■ STATED GOAL:
Reproduce, without any change, the span of lines from the opening of the records below to the line containing "rng = np.random.default_rng(11)", inclusive.

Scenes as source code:
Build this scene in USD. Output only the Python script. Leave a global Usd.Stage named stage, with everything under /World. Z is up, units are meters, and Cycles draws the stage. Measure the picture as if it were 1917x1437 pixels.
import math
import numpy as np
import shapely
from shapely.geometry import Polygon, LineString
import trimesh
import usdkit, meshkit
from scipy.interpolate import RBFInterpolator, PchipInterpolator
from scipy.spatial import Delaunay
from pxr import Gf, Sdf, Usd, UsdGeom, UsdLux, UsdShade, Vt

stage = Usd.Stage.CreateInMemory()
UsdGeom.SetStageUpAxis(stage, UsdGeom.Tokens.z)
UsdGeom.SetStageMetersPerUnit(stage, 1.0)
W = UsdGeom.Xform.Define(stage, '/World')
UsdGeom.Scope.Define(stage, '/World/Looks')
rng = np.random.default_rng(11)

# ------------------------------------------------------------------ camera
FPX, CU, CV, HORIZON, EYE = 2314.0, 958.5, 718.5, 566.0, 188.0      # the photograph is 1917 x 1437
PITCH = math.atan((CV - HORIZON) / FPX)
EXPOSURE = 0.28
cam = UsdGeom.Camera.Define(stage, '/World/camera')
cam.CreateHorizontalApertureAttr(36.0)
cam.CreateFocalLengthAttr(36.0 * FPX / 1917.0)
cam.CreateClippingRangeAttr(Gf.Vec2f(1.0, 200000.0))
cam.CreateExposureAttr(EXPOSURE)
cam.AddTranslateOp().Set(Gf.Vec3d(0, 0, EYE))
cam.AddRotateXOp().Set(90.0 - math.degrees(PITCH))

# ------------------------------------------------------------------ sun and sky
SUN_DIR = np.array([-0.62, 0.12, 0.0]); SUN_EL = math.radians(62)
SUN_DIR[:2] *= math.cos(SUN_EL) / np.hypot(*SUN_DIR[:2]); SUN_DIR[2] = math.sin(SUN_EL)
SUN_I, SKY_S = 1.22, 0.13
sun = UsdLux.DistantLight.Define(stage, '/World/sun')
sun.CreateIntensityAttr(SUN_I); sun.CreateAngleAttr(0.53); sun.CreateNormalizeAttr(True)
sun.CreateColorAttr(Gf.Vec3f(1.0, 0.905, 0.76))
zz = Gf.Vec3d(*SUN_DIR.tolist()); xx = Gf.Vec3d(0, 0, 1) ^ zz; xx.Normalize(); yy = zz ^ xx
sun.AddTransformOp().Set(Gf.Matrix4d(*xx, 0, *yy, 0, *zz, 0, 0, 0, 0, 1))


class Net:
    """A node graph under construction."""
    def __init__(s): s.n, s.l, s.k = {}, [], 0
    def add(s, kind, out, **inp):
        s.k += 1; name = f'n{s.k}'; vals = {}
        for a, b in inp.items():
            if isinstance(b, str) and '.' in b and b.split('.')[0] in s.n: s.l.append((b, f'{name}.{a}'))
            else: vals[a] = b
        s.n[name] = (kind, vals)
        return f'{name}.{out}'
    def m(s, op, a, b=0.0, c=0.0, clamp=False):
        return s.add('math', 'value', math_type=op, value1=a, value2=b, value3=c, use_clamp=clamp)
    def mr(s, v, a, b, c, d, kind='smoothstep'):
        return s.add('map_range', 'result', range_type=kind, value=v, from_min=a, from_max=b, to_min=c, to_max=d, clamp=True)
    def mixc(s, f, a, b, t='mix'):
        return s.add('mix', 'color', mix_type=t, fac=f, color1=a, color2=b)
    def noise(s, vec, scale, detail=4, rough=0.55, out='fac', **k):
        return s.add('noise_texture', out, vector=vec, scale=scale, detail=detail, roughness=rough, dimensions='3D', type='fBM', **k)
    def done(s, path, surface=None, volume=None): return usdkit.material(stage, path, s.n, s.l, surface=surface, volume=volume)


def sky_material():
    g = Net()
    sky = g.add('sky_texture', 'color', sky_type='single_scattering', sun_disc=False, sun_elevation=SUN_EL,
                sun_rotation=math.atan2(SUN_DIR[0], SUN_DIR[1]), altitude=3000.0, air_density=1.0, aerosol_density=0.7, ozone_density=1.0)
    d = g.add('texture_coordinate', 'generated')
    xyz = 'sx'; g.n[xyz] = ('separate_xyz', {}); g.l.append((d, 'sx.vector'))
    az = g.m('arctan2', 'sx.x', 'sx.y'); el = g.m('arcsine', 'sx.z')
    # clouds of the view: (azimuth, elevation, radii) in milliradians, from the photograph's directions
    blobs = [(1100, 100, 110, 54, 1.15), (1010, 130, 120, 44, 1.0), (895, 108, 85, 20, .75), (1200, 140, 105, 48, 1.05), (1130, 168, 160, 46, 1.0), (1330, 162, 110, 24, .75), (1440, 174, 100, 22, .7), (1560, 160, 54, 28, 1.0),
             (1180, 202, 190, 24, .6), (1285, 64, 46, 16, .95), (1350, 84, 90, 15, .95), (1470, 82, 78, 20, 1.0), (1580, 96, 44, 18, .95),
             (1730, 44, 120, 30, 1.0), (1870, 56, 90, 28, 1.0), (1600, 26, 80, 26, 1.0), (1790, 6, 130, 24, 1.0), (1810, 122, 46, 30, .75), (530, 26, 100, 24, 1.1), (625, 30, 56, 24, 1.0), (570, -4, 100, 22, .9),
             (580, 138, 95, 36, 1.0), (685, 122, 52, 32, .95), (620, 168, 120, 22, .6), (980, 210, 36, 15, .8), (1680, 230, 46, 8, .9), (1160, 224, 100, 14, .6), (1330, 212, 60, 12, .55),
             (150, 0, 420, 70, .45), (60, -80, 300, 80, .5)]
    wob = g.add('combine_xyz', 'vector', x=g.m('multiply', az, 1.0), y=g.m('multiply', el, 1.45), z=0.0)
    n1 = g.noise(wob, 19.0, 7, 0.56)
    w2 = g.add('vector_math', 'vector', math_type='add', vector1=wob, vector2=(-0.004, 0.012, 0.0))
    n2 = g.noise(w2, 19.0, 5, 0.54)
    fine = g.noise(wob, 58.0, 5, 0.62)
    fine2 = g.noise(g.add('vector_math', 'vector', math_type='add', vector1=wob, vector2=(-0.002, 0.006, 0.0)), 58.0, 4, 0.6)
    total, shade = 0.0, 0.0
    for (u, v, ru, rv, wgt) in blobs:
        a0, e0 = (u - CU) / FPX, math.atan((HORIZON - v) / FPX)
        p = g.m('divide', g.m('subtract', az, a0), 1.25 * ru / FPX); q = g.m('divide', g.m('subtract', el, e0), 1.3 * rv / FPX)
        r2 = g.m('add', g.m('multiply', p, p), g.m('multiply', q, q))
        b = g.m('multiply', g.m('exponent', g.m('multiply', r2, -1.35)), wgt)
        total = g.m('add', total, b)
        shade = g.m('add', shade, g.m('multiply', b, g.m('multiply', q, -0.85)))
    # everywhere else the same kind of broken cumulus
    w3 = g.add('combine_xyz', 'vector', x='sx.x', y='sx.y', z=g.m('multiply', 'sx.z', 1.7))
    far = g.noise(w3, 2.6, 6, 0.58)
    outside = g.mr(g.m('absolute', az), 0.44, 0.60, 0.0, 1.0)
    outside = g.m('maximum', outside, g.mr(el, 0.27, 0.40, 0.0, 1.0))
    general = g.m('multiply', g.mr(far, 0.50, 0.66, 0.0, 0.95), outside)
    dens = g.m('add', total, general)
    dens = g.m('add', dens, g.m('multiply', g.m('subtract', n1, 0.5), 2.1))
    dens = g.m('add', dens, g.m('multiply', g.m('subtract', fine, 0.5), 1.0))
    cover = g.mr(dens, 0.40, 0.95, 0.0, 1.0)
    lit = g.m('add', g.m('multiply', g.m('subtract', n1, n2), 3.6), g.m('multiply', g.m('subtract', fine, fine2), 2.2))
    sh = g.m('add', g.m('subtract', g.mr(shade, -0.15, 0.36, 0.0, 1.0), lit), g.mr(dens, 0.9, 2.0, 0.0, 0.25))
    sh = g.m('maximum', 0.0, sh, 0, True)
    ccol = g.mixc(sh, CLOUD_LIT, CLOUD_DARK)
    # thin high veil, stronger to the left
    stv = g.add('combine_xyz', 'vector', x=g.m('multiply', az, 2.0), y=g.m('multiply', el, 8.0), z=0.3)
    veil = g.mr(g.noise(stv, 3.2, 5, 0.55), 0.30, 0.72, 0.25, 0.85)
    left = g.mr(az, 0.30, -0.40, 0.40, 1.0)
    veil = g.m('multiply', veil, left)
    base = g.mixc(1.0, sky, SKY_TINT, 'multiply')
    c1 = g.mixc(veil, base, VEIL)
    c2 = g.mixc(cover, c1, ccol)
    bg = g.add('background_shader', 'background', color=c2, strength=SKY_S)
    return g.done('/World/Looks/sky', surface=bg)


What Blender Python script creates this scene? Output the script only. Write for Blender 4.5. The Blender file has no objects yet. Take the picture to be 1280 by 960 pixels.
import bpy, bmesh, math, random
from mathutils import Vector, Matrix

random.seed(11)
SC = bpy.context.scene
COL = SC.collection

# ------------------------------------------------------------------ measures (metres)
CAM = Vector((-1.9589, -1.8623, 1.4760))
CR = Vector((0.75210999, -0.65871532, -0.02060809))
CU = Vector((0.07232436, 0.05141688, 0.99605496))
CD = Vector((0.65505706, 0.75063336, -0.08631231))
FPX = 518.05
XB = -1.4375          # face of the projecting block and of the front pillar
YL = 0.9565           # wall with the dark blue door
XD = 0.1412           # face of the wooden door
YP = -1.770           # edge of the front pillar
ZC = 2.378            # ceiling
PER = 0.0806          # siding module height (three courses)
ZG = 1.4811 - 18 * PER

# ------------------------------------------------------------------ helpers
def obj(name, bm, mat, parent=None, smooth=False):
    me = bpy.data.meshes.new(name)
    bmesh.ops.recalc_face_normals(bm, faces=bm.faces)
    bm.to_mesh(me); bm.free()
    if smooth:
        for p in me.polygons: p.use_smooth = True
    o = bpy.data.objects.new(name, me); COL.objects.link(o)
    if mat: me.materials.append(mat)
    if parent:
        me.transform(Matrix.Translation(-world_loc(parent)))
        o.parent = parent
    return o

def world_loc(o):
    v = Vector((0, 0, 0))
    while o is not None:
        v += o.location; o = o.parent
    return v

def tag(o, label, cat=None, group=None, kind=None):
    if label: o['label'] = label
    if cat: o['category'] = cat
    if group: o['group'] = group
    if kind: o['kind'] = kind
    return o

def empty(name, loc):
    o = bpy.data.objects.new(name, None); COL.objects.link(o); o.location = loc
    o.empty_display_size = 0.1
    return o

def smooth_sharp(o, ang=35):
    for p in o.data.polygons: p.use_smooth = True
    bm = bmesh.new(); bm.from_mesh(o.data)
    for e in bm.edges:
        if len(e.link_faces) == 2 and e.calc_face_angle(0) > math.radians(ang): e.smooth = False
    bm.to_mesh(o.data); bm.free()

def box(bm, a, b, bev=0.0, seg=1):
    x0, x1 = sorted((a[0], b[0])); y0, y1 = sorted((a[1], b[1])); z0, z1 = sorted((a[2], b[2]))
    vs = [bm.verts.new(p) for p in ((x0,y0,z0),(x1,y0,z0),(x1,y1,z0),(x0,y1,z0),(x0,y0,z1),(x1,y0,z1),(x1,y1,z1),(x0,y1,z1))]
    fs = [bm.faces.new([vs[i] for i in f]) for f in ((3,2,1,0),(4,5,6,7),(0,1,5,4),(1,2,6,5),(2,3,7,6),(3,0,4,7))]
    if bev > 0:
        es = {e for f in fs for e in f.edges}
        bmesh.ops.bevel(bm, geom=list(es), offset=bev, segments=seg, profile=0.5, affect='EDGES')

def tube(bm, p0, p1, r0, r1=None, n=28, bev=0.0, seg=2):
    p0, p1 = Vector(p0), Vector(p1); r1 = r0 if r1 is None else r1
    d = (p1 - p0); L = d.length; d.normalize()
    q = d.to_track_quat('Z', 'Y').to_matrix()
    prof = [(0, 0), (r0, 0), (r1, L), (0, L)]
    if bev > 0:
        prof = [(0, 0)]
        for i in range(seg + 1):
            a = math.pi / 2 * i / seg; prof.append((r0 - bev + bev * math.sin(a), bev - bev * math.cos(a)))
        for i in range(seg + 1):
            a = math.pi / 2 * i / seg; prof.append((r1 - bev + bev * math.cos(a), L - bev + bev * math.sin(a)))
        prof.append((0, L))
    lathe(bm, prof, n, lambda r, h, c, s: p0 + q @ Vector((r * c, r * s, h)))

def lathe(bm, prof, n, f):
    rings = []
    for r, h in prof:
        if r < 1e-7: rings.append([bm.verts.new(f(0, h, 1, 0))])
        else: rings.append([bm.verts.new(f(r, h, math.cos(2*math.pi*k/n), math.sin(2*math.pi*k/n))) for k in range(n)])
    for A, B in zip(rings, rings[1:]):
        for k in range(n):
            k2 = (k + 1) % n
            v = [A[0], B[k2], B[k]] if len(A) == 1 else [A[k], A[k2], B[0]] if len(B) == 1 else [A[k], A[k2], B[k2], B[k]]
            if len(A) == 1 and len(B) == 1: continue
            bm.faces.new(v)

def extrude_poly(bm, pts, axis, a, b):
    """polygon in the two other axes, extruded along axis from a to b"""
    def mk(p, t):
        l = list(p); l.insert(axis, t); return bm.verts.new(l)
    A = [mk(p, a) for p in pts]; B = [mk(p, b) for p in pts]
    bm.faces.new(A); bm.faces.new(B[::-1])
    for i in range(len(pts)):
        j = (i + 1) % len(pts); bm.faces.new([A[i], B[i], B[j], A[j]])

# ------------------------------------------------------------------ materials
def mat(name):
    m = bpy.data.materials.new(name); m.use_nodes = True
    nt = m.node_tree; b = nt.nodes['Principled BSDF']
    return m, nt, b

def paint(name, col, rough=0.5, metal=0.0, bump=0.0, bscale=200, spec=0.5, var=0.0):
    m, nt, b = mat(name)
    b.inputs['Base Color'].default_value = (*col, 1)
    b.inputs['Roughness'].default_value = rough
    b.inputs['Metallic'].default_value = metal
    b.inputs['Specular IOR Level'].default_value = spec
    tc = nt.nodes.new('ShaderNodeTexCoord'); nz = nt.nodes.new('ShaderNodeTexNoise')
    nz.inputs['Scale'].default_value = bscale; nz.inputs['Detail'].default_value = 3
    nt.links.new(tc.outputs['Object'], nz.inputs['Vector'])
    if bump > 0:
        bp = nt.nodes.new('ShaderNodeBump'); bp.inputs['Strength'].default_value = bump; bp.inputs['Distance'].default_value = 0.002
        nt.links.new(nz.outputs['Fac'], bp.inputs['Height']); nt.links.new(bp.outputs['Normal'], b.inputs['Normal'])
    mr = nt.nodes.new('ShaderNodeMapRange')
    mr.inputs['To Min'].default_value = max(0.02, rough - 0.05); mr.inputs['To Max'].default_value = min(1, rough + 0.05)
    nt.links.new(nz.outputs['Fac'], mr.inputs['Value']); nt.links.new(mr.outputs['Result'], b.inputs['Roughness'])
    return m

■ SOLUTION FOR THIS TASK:
Build this scene in USD. Output only the Python script. Leave a global Usd.Stage named stage, with everything under /World. Z is up, units are meters, and Cycles draws the stage. Measure the picture as if it were 1917x1437 pixels.
import math
import numpy as np
import shapely
from shapely.geometry import Polygon, LineString
import trimesh
import usdkit, meshkit
from scipy.interpolate import RBFInterpolator, PchipInterpolator
from scipy.spatial import Delaunay
from pxr import Gf, Sdf, Usd, UsdGeom, UsdLux, UsdShade, Vt

stage = Usd.Stage.CreateInMemory()
UsdGeom.SetStageUpAxis(stage, UsdGeom.Tokens.z)
UsdGeom.SetStageMetersPerUnit(stage, 1.0)
W = UsdGeom.Xform.Define(stage, '/World')
UsdGeom.Scope.Define(stage, '/World/Looks')
rng = np.random.default_rng(11)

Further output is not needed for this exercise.